As you know, Boromir, I've longed to write a story about Númenor on these lines. So I kind of love that paragraph.

It doesn't pull any punches. Aragorn is a nasty piece of work under the control of some extremely inhuman Elves, who are set on destroying the nascent modernity of Mordor and re-establishing their not-so-heavenly kingdom on Earth. Loads about warfare and surveillance, with a strong flavour of WW2. Ithilien is an important battleground. The bit where Aragorn seizes the rule of Gondor from Faramir is jaw-dropping; should warm the heart of anyone who's wanted to see realpolitik play out in a Middle-earth setting.

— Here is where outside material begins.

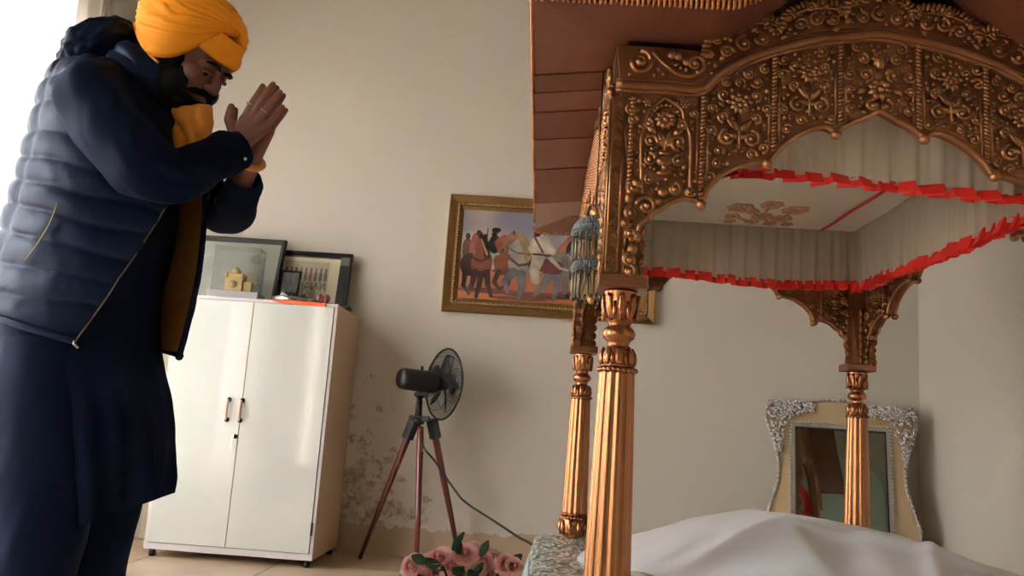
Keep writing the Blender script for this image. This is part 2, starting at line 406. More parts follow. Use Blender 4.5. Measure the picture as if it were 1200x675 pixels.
for s,(a,b) in enumerate(((cx0+e+.002,xm-.0015),(xm+.0015,cx1-e-.002))):
    mb=MB(); mb.bbox(a,b,cy0-.010,cy0+.008,.068,cz1-e-.003,.0015); d=sub(mb,'door',WHITE_LAM,cab)
    hx=P(265.5 if s==0 else 281,481,Y=cy0-.03).x
    for zz in (hz-.055,hz+.055):
        pass
    mb=MB(); pts=[(hx,cy0-.012,hz-.048),(hx,cy0-.03,hz-.04),(hx,cy0-.036,hz),(hx,cy0-.03,hz+.04),(hx,cy0-.012,hz+.048)]
    mb.tube(catmull(pts,5),[.005+.003*math.sin(PI*i/20) for i in range(21)],10)
    h=sub(mb,'handle',PEACH,d)
    for zz in (hz-.048,hz+.048):
        mb=MB(); mb.lathe([(.012,0),(.012,.004),(.008,.01),(.006,.018)],(hx,cy0-.010,zz),14,R=Matrix.Rotation(PI/2,3,'X'))
        m_=rel(mb,O).obj('handle_mount',STEELD,d)
    if s==1:
        mb=MB(); kz=hz-.125; kx=P(277,508,Y=cy0).x
        mb.lathe([(.011,0),(.011,.003),(.007,.005),(.007,.012)],(kx,cy0-.010,kz),16,R=Matrix.Rotation(PI/2,3,'X'))
        sub(mb,'lock',STEELD,d)
        mb=MB(); mb.box((kx,cy0-.030,kz-.001),(.004,.02,.016)); mb.bx(kx-.011,kx-.006,cy0-.03,cy0-.027,kz-.062,kz-.004); mb.box((kx-.006,cy0-.028,kz-.004),(.014,.003,.008))
        sub(mb,'key',STEEL,d)
mb=MB(); mb.bbox(cx1-e-.004,cx1-e+.004,cy0-.014,cy0-.004,.15,.21,.001); sub(mb,'hinge',STEELD,cab)

# ---- pictures leaning on the wall, on top of the cabinet
def leaned(name,label,cat,cxp,w,h,yfoot,lean,fw,fmat,face,facem,dep=.02,group=None,rz=0,z0=None,pic='picture'):
    z0=cz1+.001 if z0 is None else z0
    r=thing(name,label,cat,(cxp,yfoot,z0),group); r.rotation_euler=(-lean,0,rz)
    mb=MB()
    # mitred frame
    prof=[(0,0),(0,-dep),(fw*.25,-dep-.004),(fw*.8,-dep*.7),(fw,-dep*.55),(fw,0)]
    n=len(prof); cs=[(-1,0),(1,0),(1,1),(-1,1)]; vs=[]
    for sx,sz in cs:
        for a,b in prof:
            vs.append((sx*(w/2-a), b, (a if sz==0 else h-a)))
    fs=[(i*n+k,i*n+(k+1)%n,((i+1)%4)*n+(k+1)%n,((i+1)%4)*n+k) for i in range(4) for k in range(n)]
    mb.add(vs,fs,0,False); mb.obj('frame',fmat,r)
    mb=MB(); mb.bx(-w/2+fw*.5,w/2-fw*.5,-.006,-.001,fw*.5,h-fw*.5); mb.obj('backing',BLACKW,r)
    mb=MB(); painting(mb,w-fw*1.9,h-fw*1.9,*face[:2],face[2],lambda a,b:(a,-.0085,h/2+b)); mb.obj(pic,facem,r)
    return r
PAINT=vmat('printed_picture',.35,Coat_Weight=.6,Coat_Roughness=.05)
def C(h): return S(h)
def mixc(a,b,t):
    t=max(0,min(1,t)); return tuple(a[i]*(1-t)+b[i]*t for i in range(3))+(1,)
def ellin(u,v,cx,cy,rx,ry,ang=0):
    c,s=math.cos(ang),math.sin(ang); x,y=u-cx,v-cy
    return ((x*c+y*s)/rx)**2+((-x*s+y*c)/ry)**2<1
def segd(u,v,x0,y0,x1,y1):
    dx,dy=x1-x0,y1-y0; t=max(0,min(1,((u-x0)*dx+(v-y0)*dy)/(dx*dx+dy*dy))); return math.hypot(u-x0-t*dx,v-y0-t*dy),t
def faceA(u,v):
    c=mixc(C('#7d8172'),C('#9a9a8c'),u*.6+.4*noise.noise(Vector((u*6,v*6,1))))
    if v>.93: c=C('#77766b')
    if ellin(u,v,.76,.28,.09,.09): c=C('#6d7062')
    if ellin(u,v,.72,.60,.10,.10): c=C('#7c6c48')
    if .66<u<.80 and .70<v<.93: c=mixc(C('#5c5947'),C('#8a8470'),(v-.7)*4)
    if .10<u<.16 and .5<v<.9: c=C('#5e5b4b')
    return c
def faceB(u,v):
    if u>.86: return C('#16130f') if (v>.16) else C('#6f6b60')
    if v<.05: return C('#1b1613')
    c=mixc(C('#c9bfa0'),C('#b9ae90'),v)
    if .06<u<.72 and .12<v<.9:
        c=mixc(C('#a79e82'),C('#8f8a72'),v)
        if .22<v<.50:
            for k in range(9):
                x=.10+k*.072
                if ellin(u,v,x,.27,.016,.045) : return C(['#5a4636','#6d2f22','#40382e'][k%3])
                if ellin(u,v,x,.38,.024,.10): return C(['#4c4a44','#7c3f30','#3c3a2c','#2d3a38'][k%4])
        if .5<v<.64 and noise.noise(Vector((u*40,v*12,3)))>.05: return C('#4f5340')
        if v>.62:
            for x,w_ in ((.30,.05),(.43,.05),(.62,.06)):
                if abs(u-x)<w_ and v<.86: c=mixc(C('#c9c4ae'),C('#737056'),noise.noise(Vector((u*30,v*30,0)))+.4)
    return c
def faceC(u,v): return mixc(C('#55544c'),C('#8c887a'),u*.3+v*.4+.5*noise.noise(Vector((u*5,v*5,9))))
pa=P(225,343,Y=4.5); pb=P(327,343,Y=4.5)
w=pb.x-pa.x; h=(P(300,281,Y=4.55).z-cz1)
leaned('picture_frame','large dark framed picture behind the temple model on the cabinet','framed picture',(pa.x+pb.x)/2-.03,w+.06,h+.01,4.455,.24,.028,BLACKW,(60,44,faceA),PAINT)
pa=P(322,345,Y=4.57); pb=P(409,350,Y=4.57)
leaned('picture_frame','framed print of a row of small figures leaning on wall at cabinet right end','framed picture',(pa.x+pb.x)/2,pb.x-pa.x,P(370,296,Y=4.57).z-cz1,4.53,.16,.016,BLACKW,(110,70,faceB),PAINT,dep=.03)
pa=P(327,345,Y=4.43); pb=P(350,345,Y=4.43)
leaned('picture_frame','small dark picture frame standing in front of the figure print','framed picture',(pa.x+pb.x)/2,pb.x-pa.x,P(340,317,Y=4.43).z-cz1,4.41,.15,.012,BLACKW,(16,20,faceC),PAINT,dep=.012)
# ---- temple model in clear case
TEMG=mat('gold_temple_model','#c4ab70',.4,.4,.15,60); CLK=mat('clock_face','#d8c79c',.5,0,0)
xa,xb=P(249,340,Y=4.25).x,P(306,340,Y=4.25).x; tx=(xa+xb)/2; tw=xb-xa; th=P(280,292,Y=4.25).z-cz1
TZ=.02
tm=thing('temple_model','golden temple model with clock inside a clear case on the cabinet','ornament',(tx,4.25,cz1)); tm.rotation_euler=(0,0,.1)
mb=MB(); mb.bbox(-tw/2,tw/2,-.075,.075,.001,.05,.004); mb.obj('base',mat('white_plastic','#b9b9bb',.35),tm)
mb=MB(); mb.bx(-tw/2+.012,tw/2-.012,-.064,.064,.051,th)
o=mb.obj('clear_case',GLASS,tm); md=o.modifiers.new('s','SOLIDIFY'); md.thickness=.002
mb=MB(); mb.bx(-.055,.03,-.035,.035,.031,.095); mb.bx(-.06,.035,-.04,.04,.095,.10); mb.bx(-.04,.015,-.025,.025,.10,.125)
for x,y in((-.052,-.032),(.027,-.032),(-.052,.032),(.027,.032)):
    mb.lathe([(.008,0),(.008,.012),(.010,.018),(.006,.026),(.001,.032)],(x,y,.10),10)
mb.lathe([(.018,0),(.024,.01),(.022,.022),(.008,.034),(.001,.042)],(-.012,0,.125),14)
mb.bx(.035,.075,-.02,.02,.031,.085)
mb.obj('temple',TEMG,tm,loc=(0,0,TZ))
mb=MB(); mb.lathe([(.020,0),(.020,.004)],(-.012,-.036,.068),20,R=Matrix.Rotation(PI/2,3,'X')); mb.obj('clock',CLK,tm,loc=(0,0,TZ))
mb=MB()
for k in range(12):
    q=2*PI*k/12; mb.box((-.012+.016*math.cos(q),-.041,.068+.016*math.sin(q)),(.003,.002,.003))
mb.box((-.012,-.041,.074),(.002,.002,.012)); mb.box((-.008,-.041,.068),(.009,.002,.002)); mb.obj('clock_hands',BLACK,tm,loc=(0,0,TZ))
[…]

The translation is dreadful, but I can read past that. The women are all there to service the men, which is rubbish and critically undermines the novel's self-perception as radical. Part way through it turns into a spy thriller, and you can't help thinking of what Tolkien said when he contemplated writing a Fourth Age thriller: "Not worth writing."

Still, I've been enjoying the ride, and it's fun to see the mythos flipped round. Like someone has sneaked up behind it, jabbed it in the kidney, and put the boot in on the way down. But it's not like fanfiction writers haven't been doing this kind of thing for ages, and so it's extra annoying to see it get so much fanfare at Salon and so on.

One last interesting point: Faramir is unequivocally a good guy. As if whatever your standpoint, you can't help but point at Faramir and go: "Yes, that's how it should be. If governing was done by people like that, things would be so much better." Seems like everyone is a nostalgic romantic at heart. It's like punk never happened.